Raw data:
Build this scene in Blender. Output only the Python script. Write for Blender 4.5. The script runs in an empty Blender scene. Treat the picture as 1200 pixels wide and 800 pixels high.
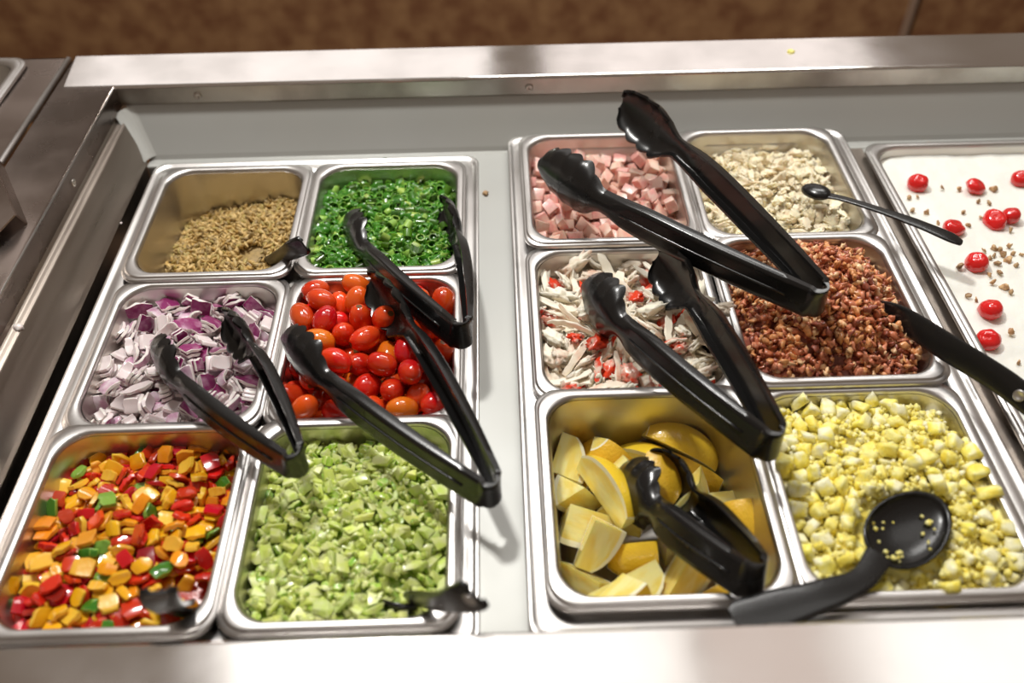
import bpy, bmesh, math, random
from mathutils import Vector, Matrix, Quaternion, noise
PI = math.pi

def mesh_from(name, verts, faces, mats=None, smooth=True):
    me = bpy.data.meshes.new(name)
    me.from_pydata([tuple(v) for v in verts], [], faces)
    if mats:
        me.polygons.foreach_set('material_index', mats)
    me.polygons.foreach_set('use_smooth', [smooth] * len(me.polygons))
    me.update()
    return me

def bm_out(bm, name, smooth=True, sharp=0):
    me = bpy.data.meshes.new(name)
    bm.normal_update()
    if sharp:
        for e in bm.edges:
            if e.calc_face_angle(0) > sharp: e.smooth = False
    bm.to_mesh(me); bm.free()
    me.polygons.foreach_set('use_smooth', [smooth] * len(me.polygons))
    return me

def chop(rng, sx, sy, sz, jit=0.15, bev=0.0006, wob=0.0):
    """a knife-cut dice: an uneven six-sided block with softened edges"""
    bm = bmesh.new()
    bmesh.ops.create_cube(bm, size=1.0)
    if wob:
        bmesh.ops.subdivide_edges(bm, edges=bm.edges[:], cuts=2, use_grid_fill=True)
    off = Vector((rng.random()*9, rng.random()*9, rng.random()*9))
    cj = {}
    for v in bm.verts:
        k = tuple(c > 0 for c in v.co)
        if k not in cj:
            cj[k] = Vector((rng.uniform(-jit, jit), rng.uniform(-jit, jit), rng.uniform(-jit, jit)))
    for v in bm.verts:
        w = Vector((0, 0, 0)); co = v.co.copy()
        for k, j in cj.items():
            f = 1
            for a in range(3):
                f *= (0.5 + co[a]) if k[a] else (0.5 - co[a])
            w += j * f
        co += w
        if wob:
            co += noise.noise_vector(co * 2.2 + off) * wob
        v.co = Vector((co.x*sx, co.y*sy, co.z*sz))
    if wob:
        bmesh.ops.smooth_vert(bm, verts=bm.verts[:], factor=0.35, use_axis_x=True, use_axis_y=True, use_axis_z=True)
    else:
        bmesh.ops.bevel(bm, geom=bm.edges[:], offset=bev, segments=2, profile=0.6, affect='EDGES')
    return bm_out(bm, 'dice', True, 0 if wob else .62)

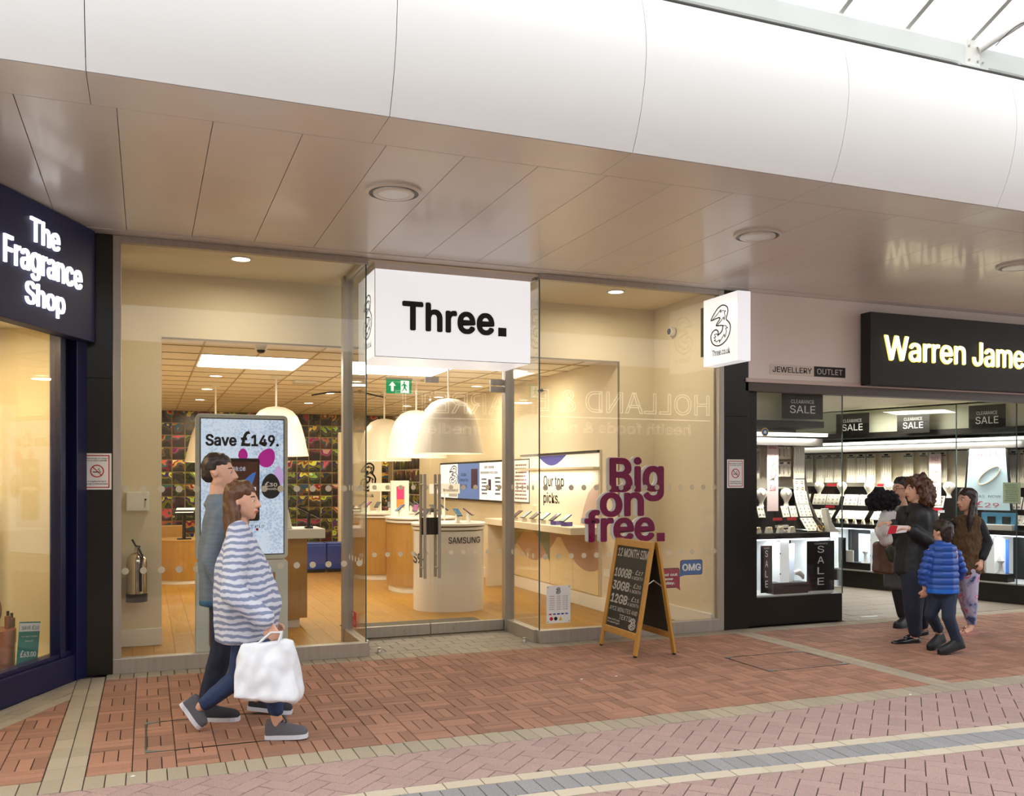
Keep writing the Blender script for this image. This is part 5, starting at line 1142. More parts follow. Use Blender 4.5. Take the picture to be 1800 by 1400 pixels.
# --- window A contents (positions read on the plane they stand in)
def ax(u, off): return FA.pt(u, 0, off)[0]
def bxx(u, off): return FB.pt(u, 0, off)[0]
saleposter(FA, ax(1358, -.30), -.32, 1.20, .15, .80, '£68', 'pink paper sale poster priced £68 in the window by the pillar', mat('pink_paper', 'f3d9d8', .6))
chains(FA, ax(1338, -.40), -.50, 1.56, .10, .36, 'cream chain panel against the granite pillar', 'chain panels by the pillar'); chains(FA, ax(1379, -.44), -.50, 1.78, .12, .17, 'upper left pendant panel right of the pink sale poster', 'pendant panels', 2); chains(FA, ax(1379, -.44), -.50, 1.58, .12, .17, 'lower left pendant panel right of the pink sale poster', 'pendant panels', 2)
chains(FA, ax(1391, -.44), -.50, 1.78, .07, .17, 'upper narrow pendant panel beside the tall chain panel', 'pendant panels', 1); chains(FA, ax(1391, -.44), -.50, 1.58, .07, .17, 'lower narrow pendant panel beside the tall chain panel', 'pendant panels', 1)
chains(FA, ax(1408, -.42), -.46, 1.56, .15, .40, 'tall cream chain panel beside the curved end fin', 'chain panels by the pillar', 6)
pad(FA, ax(1407, -.40), -.42, 1.41, .15, .14, .12, 'pad of gold bracelets below the tall chain panel', 'pads beside the curved fin', 4, gold=1)
for i, (u, off, z, ln) in enumerate(((1410, -.36, 1.27, .30), (1417, -.28, 1.13, .45), (1430, -.14, .975, .75))): pad(FA, ax(u, off), off, z, .17, .15 if i < 2 else .19, ln, '%s sloping cream ring pad down the curved fin' % ['topmost', 'middle', 'lowest and largest'][i], 'pads beside the curved fin', 12, seed=i)
bust(FA, ax(1382, -.30), -.30, 1.25, .85, 'white necklace bust right of the pink sale poster', 'busts by the pillar'); bust(FA, ax(1338, -.30), -.30, 1.25, .85, 'white necklace bust touching the granite pillar', 'busts by the pillar')
for i, u in enumerate((1341, 1384, 1398)): pad(FA, ax(u, -.22), -.24, 1.13, .09, .13, .35, '%s small upright ring card in the row under the busts' % ORD[i], 'small ring cards', 4, seed=20 + i)
for i, u in enumerate((1366, 1391)): 
    o = MB().box(-.06, .06, -.01, 0, 0, .03).build('red_sale_tag', REDP, None, loc=FA.world(ax(u, -.2), .2, 1.10), rz=0); tag(o, 'red sale strip, %s in the window by the pillar' % ('left one' if i == 0 else 'right one'), 'label')
for i in range(8): ringcone(FA, XA0 + .08 + .075 * i, -.10 - .06 * (i % 2), zA, '%s cream ring stand from the left on the ledge by the pillar' % ORD[i], 'ring stands on the ledge by the pillar', 1.1)
rn = random.Random(5)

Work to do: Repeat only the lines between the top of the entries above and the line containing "PI = math.pi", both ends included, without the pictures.

Result of the exercise:
Build this scene in Blender. Output only the Python script. Write for Blender 4.5. The script runs in an empty Blender scene. Treat the picture as 1200 pixels wide and 800 pixels high.
import bpy, bmesh, math, random
from mathutils import Vector, Matrix, Quaternion, noise
PI = math.pi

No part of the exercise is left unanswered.